I read an article a week ago in Sydney’s Sunday Telegraph that really hit a nerve. The article reported that ‘Fearful parents are unnecessarily sending pre-schoolers to early learning classes to give them an academic edge,’ and that ‘Some schools and teachers are also contributing to a sense that children are “failing” kindergarten, and becoming anxious about how they would perform in NAPLAN tests, which begin in Year 3.’

The article added that there has been a proliferation of early learning centres aimed at getting pre-schoolers ready for the pressures of kindergarten.

Read that last sentence again: “the pressures of kindergarten

Make no mistake these “pressures” are real. I have a colleague who is undertaking research to address “school readiness” and there is mounting evidence to suggest we are sending our kids to school at too early an age.
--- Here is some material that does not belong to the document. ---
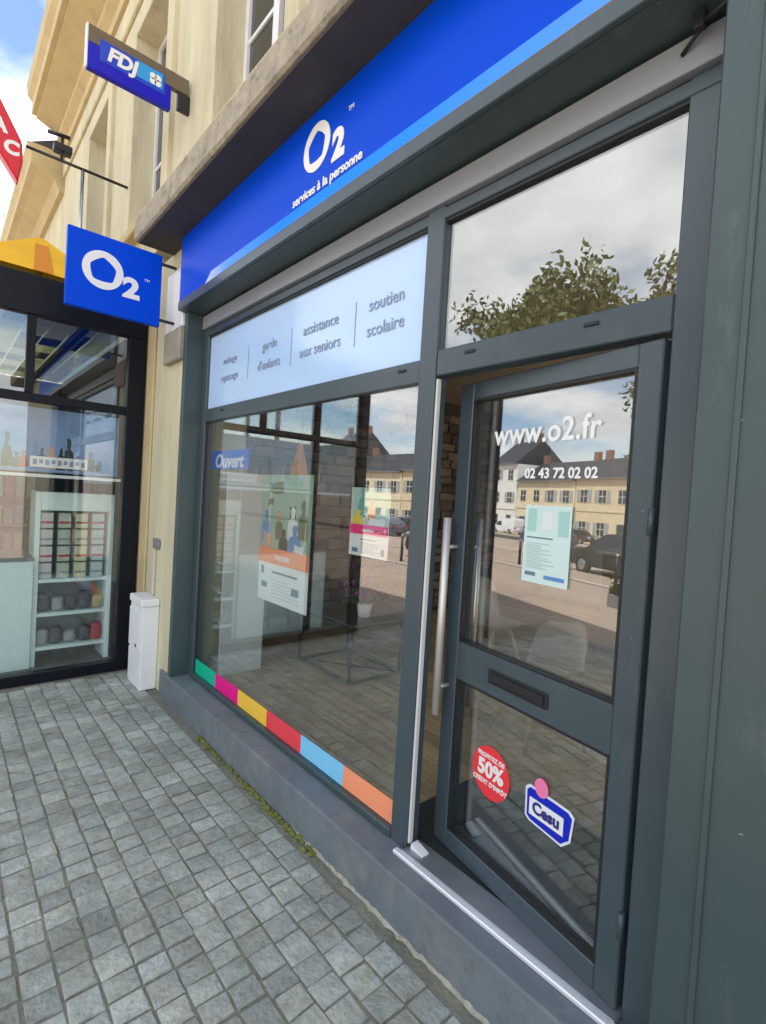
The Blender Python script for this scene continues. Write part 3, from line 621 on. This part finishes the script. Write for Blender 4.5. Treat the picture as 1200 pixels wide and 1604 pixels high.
for k in range(5):
    b_ = B(); pts = [(-.1+rng.uniform(-.012, .012), -.05+rng.uniform(-.01, .008)), (.1+rng.uniform(-.012, .012), -.05+rng.uniform(-.008, .01)), (.1+rng.uniform(-.015, .01), .05+rng.uniform(-.012, .006)), (-.1+rng.uniform(-.01, .015), .05+rng.uniform(-.012, .006))]
    add_prism(b_, pts, 'x', 0, .05); bmesh.ops.bevel(b_, geom=list(b_.edges), offset=.010, segments=1, affect='EDGES'); vm_.append(mesh_of('stone', b_, ISTONE))
z = .26; cnt = 0
while z < 3.0:
    y = .42+rng.uniform(0, .1); hh = rng.uniform(.105, .14)
    while y < 4.6 and cnt < 300:
        l = rng.uniform(.2, .44)
        inst('stone', rng.choice(vm_), sw, (-4.825-sw.location.x+rng.uniform(-.012, .01), y+l/2-sw.location.y, z+hh/2-sw.location.z), (rng.uniform(-.04, .04), 0, 0), (1, (l-.015)/.2, (hh-.012)/.1)); cnt += 1
        y += l
    z += hh
struct('back_wall', bx(-4.9, .3, 6.4, 6.5, .05, 3.1, 0), IWALL)
# unseen glazing added in the right wall to light the room
bm = B(); add_box(bm, .11, .25, .061, 2.1, .05, 3.1); add_box(bm, .11, .25, 2.1, 6.4, .05, .6); add_box(bm, .11, .25, 6.2, 6.4, .6, 3.1)
for y_ in (3.45, 4.8): add_box(bm, .12, .24, y_-.04, y_+.04, .6, 3.1)
struct('right_wall', bm, IWALL)
struct('added_side_glazing', bx(.17, .176, 2.1, 6.2, .6, 3.1, 0), glass('added_side_glass', .02, (.97, .98, .97)))
struct('shop_ceiling', bx(-4.9, .3, .061, 6.4, 3.1, 3.2, 0), mat('ceiling_brown', (.30, .26, .21), .8, var=.2))
mat_o = obj('door_mat', bx(-1.72, -.30, .07, .78, .2005, .208, .003), mat('entrance_mat', (.035, .04, .038), .95, var=.3, vscale=60, bump=.6, bscale=150)); tag(mat_o, 'dark entrance mat on wooden floor behind the glass door', 'door mat')
# white display stand by the window
ds = thing('display_stand', (-4.12, .35, .2), 'tall white display stand with shelves behind left edge of shop window', 'display stand')
SW_ = mat('white_laminate', (.70, .76, .74), .4, var=.04)
obj('back_panel', bx(-4.34, -3.93, .52, .54, .21, 1.86), SW_, ds)
obj('side_panel', bx(-4.36, -4.341, .16, .54, .2, 1.86), SW_, ds); obj('side_panel', bx(-3.929, -3.905, .16, .54, .2, 1.86), SW_, ds)
for z_ in (.30, .62, .86, 1.10, 1.84): obj('shelf', bx(-4.34, -3.931, .17, .519, z_, z_+.02), SW_, ds)
lf = obj('leaflet_board', bx(-4.30, -3.96, .485, .50, 1.25, 1.75), mat('pale_print', (.55, .72, .72), .5), ds)
for fx, fz, m in ((-4.26, 1.58, BL_), (-4.12, 1.55, WH_), (-4.22, 1.38, PINK), (-4.08, 1.35, MINT)): obj('leaflet', bx(fx, fx+.1, .478, .484, fz, fz+.13), m, lf)
obj('folded_sheet', bx(-4.3, -3.9, .05, .155, .2, .225), SW_, ds)
# wire coffee table
tbx0, tbx1, tby0, tby1 = -3.95, -3.2, .95, 1.5
tt = thing('coffee_table', (-3.58, 1.22, .2), 'low coffee table with black wire frame on shop floor', 'table')
obj('table_top', bx(tbx0, tbx1, tby0, tby1, .66, .68, .004), mat('dark_wood_top', (.10, .075, .05), .4, var=.2), tt)
bm = B(); r_ = .013
for z_ in (.21, .65):
    add_tube(bm, (tbx0, tby0, z_), (tbx1, tby0, z_), r_, n=8); add_tube(bm, (tbx0, tby1, z_), (tbx1, tby1, z_), r_, n=8); add_tube(bm, (tbx0, tby0, z_), (tbx0, tby1, z_), r_, n=8); add_tube(bm, (tbx1, tby0, z_), (tbx1, tby1, z_), r_, n=8)
obj('frame_ring', bm, BLACKM, tt)
for a in (tbx0, tbx1):
    for b in (tby0, tby1): obj('leg', add_tube(B(), (a, b, .2), (a, b, .655), r_, n=8), BLACKM, tt)
obj('floor_hoop', add_tube(add_tube(B(), (tbx0, tby0, .212), (tbx1, tby1, .212), .006, n=8), (tbx0, tby1, .212), (tbx1, tby0, .212), .006, n=8), BLACKM, tt)
fp_ = thing('potted_flowers', (-3.42, 1.25, .68), 'purple flowers in a pale pot on the wire coffee table', 'flowers')
obj('pot', add_tube(B(), (-3.42, 1.25, .681), (-3.42, 1.25, .80), .05, .07, n=16), SW_, fp_)
for nm_, m_, n_ in (('leaves', mat('pot_leaf', (.05, .11, .03), .6), 260), ('petals', mat('purple_petal', (.35, .08, .30), .6), 160)):
    bm = B(); r = random.Random(n_)
    for k in range(n_):
        d = Vector((r.gauss(0, .075), r.gauss(0, .075), abs(r.gauss(0, .06)))); p = Vector((-3.42, 1.25, .82 if nm_ == 'leaves' else .87))+d; a = Vector((r.gauss(0, 1), r.gauss(0, 1), r.gauss(0, 1))).normalized()*r.uniform(.012, .024); b = a.orthogonal()*.7
        bm.faces.new([bm.verts.new(q) for q in (p-a, p+b, p+a, p-b)])
    o = obj(nm_, bm, m_, fp_); o['kind'] = 'stuff'
# shell chairs
SHELL = mat('grey_shell_plastic', (.66, .62, .55), .45); LEGW = mat('beech_leg', (.45, .33, .2), .5, var=.15)
def make_chair(loc, rz, label):
    c = thing('shell_chair', loc, label, 'chair', 'shell chairs inside the shop', rz)
    prof = [(-.22, .46), (-.12, .435), (.04, .425), (.15, .45), (.20, .53), (.235, .66), (.255, .80), (.258, .84)]
    wid = [.20, .225, .23, .225, .22, .21, .17, .10]; bm = B(); nn = 9; rows = []
    for (py, pz), w_ in zip(prof, wid):
        row_ = []
        for i in range(nn):
            u = -1+2*i/(nn-1); lift = .06*abs(u)**2.5; row_.append(bm.verts.new((u*w_, py-(lift if pz > .5 else 0), pz+(lift if pz <= .5 else 0))))
        rows.append(row_)
    for a in range(len(rows)-1):
        for i in range(nn-1): f = bm.faces.new((rows[a][i], rows[a][i+1], rows[a+1][i+1], rows[a+1][i])); f.smooth = True
    bmesh.ops.solidify(bm, geom=list(bm.faces), thickness=.012)
    obj('shell', bm, SHELL, c, local=True)
    for sx in (-1, 1):
        for sy in (-1, 1): obj('leg', add_tube(B(), (sx*.11, sy*.10, .43), (sx*.22, sy*.21, .0), .016, .010, n=10), LEGW, c, local=True)
    obj('brace', add_tube(add_tube(B(), (-.15, -.14, .28), (.15, .14, .28), .005, n=6), (-.15, .14, .28), (.15, -.14, .28), .005, n=6), BLACKM, c, local=True)
    return c
make_chair((-1.78, 1.42, .2), R(245), 'pale shell chair with wooden legs seen through the glass door')
make_chair((-2.75, 2.2, .2), R(80), 'pale shell chair standing behind the wire coffee table')
# reception desk and pendant
dk = thing('reception_desk', (-1.6, 4.0, .2), 'pale reception desk deep inside the shop', 'desk')
obj('desk_front', bx(-2.5, -.9, 3.7, 3.74, .2, 1.28), mat('desk_grey', (.25, .24, .22), .6), dk); obj('desk_top', bx(-2.55, -.85, 3.66, 4.35, 1.281, 1.32), SW_, dk)
obj('desk_side', bx(-2.5, -2.46, 3.741, 4.3, .2, 1.28), mat('desk_grey', (.25, .24, .22), .6), dk); obj('desk_side', bx(-.94, -.9, 3.741, 4.3, .2, 1.28), MATS['desk_grey'], dk)
pe = thing('pendant_lamp', (-3.885, .8, 1.95), 'orange cone pendant lamp hanging inside the shop window', 'lamp')
obj('lamp_shade', add_tube(B(), (-3.885, .8, 1.86), (-3.885, .8, 2.16), .085, .02, n=20, cap=False), mat('orange_shade', (.90, .34, .01), .6), pe)
obj('cable', add_tube(B(), (-3.885, .8, 2.16), (-3.885, .8, 3.1), .004, n=6), BLACKM, pe)
obj('bulb', add_tube(B(), (-3.885, .8, 1.92), (-3.885, .8, 2.0), .03, .02, n=12), WHITE, pe)

# ================================================================== VERANDA OF THE NEIGHBOURING BAR
VX = -5.04; VY0, VY1 = -.188, -2.50; VXB = -9.4
ve = thing('glazed_veranda', (-7, -1.3, 0), 'black framed glazed veranda of the bar left of the shop', 'veranda')
obj('beam', bx(VX-.10, VX, VY1, VY0, 3.035, 3.35, .005), VBLACK, ve)
obj('front_beam', bx(VXB, VX-.101, VY1, VY1+.10, 3.035, 3.35, .005), VBLACK, ve)
obj('sill', bx(VX-.10, VX, VY1, VY0, 0, .085, .004), VBLACK, ve); obj('front_sill', bx(VXB, VX-.101, VY1, VY1+.10, 0, .085, .004), VBLACK, ve)
obj('wall_post', bx(VX-.10, VX-.001, VY0-.135, VY0, .086, 3.034, .004), VBLACK, ve)
obj('corner_post', bx(VX-.12, VX-.001, VY1, VY1+.12, .086, 3.034, .004), VBLACK, ve)
ym = [-.72, -1.33, -1.92]
obj('transom', bx(VX-.08, VX-.012, VY1+.121, VY0-.136, 2.335, 2.405, .003), VBLACK, ve)
for y_ in (-1.05, -1.75): obj('mullion', bx(VX-.08, VX-.012, y_-.03, y_+.03, 2.406, 3.034, .003), VBLACK, ve)
obj('mullion', bx(VX-.08, VX-.012, -1.75-.03, -1.75+.03, .086, 2.334, .003), VBLACK, ve)
obj('side_pane', bx(VX-.05, VX-.044, VY1+.121, VY0-.136, .086, 2.334, 0), VGLASS, ve); obj('side_pane', bx(VX-.05, VX-.044, VY1+.121, VY0-.136, 2.406, 3.034, 0), VGLASS, ve)
for k in range(4):
    xa = VXB+k*(VX-.12-VXB)/4; xb = VXB+(k+1)*(VX-.12-VXB)/4
    obj('front_mullion', bx(xa-.03, xa+.03, VY1+.02, VY1+.08, .086, 3.034, .003), VBLACK, ve)
    obj('front_pane', bx(xa+.031, xb-.031, VY1+.045, VY1+.051, .086, 2.334, 0), VGLASS, ve)
    obj('front_pane', bx(xa+.031, xb-.031, VY1+.045, VY1+.051, 2.406, 3.034, 0), VGLASS, ve)
    obj('dark_screen', bx(xa+.035, xb-.035, VY1+.085, VY1+.09, .09, 2.33, 0), mat('dark_screen_cloth', (.03, .03, .032), .8, var=.25, vscale=4), ve)  # unseen screens added to keep the bright square out of the reflections
    obj('front_transom', bx(xa+.031, xb-.031, VY1+.02, VY1+.08, 2.335, 2.405, .003), VBLACK, ve)
vr = obj('roof', bx(VXB, VX-.102, VY1+.101, WY-.002, 3.22, 3.235, 0), translucent('roof_sheet', (.75, .80, .66)), ve)
TILE = translucent('reflection_pale', (.92, .93, .80)); TILE2 = mat('reflection_dark', (.07, .10, .08), .4, var=.4, vscale=6)
tms = [mesh_of('reflection_tile', add_box(B(), -.185, .185, -.085, .085, 0, .012, 0), q) for q in (TILE, TILE, TILE2)]; rt_ = random.Random(2)  # pattern reflected in the upper glass, put into pale and dark tiles
for i in range(10):
    for j in range(11): inst('reflection_tile', rt_.choice(tms), vr, (-5.38-i*.4+7, -.34-j*.19+1.3, 3.17), (rt_.uniform(-.06, .06), 0, 0))
obj('light_track', bx(-8.8, -5.16, -.62, -.57, 3.10, 3.165, .003), VBLACK, ve); obj('light_strip', bx(-8.8, -5.16, -.565, -.53, 3.13, 3.165, .003), WHITE, ve)
obj('end_wall', bx(VXB-.1, VXB-.035, VY1+.11, WY-.002, 0, 3.2, 0), mat('bar_wall', (.035, .033, .036), .7, var=.3, vscale=3), ve)
obj('floor', bx(VXB, VX-.101, VY1+.101, WY-.002, -.005, .06, 0), mat('bar_floor', (.10, .095, .085), .5, var=.2), ve)
obj('darkening_panel', bx(VXB, VX-.102, WY-.012, WY-.003, .061, 3.2, 0), MATS['bar_wall'], ve)  # panel added over the cream wall to darken the veranda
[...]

Where is this pressure coming from? The government? NAPLAN? Parents? The economy? I don’t know there is one answer, but I do know that we should never be speaking of the pressures of kindergarten.

Of course, Kindergarten should be a time of increased stimulation, independence inspiration and learning, but it would be pertinent to consider the origin of the word kindergarten.

It was created by the German-born Educationalist, Friedrich Froebel (1782-1852). Kindergarten in Froebel’s vision meant both ‘a garden for children’, where children meet with environment and also ‘a garden of children’, where they play together and express themselves in a smaller garden world by means of play with their age group.

He believed that “children are like tiny flowers; they are varied and need care, but each is beautiful alone and glorious when seen in the community of peers.”

I do wonder what Froebel would make of all this talk about testing and pressure?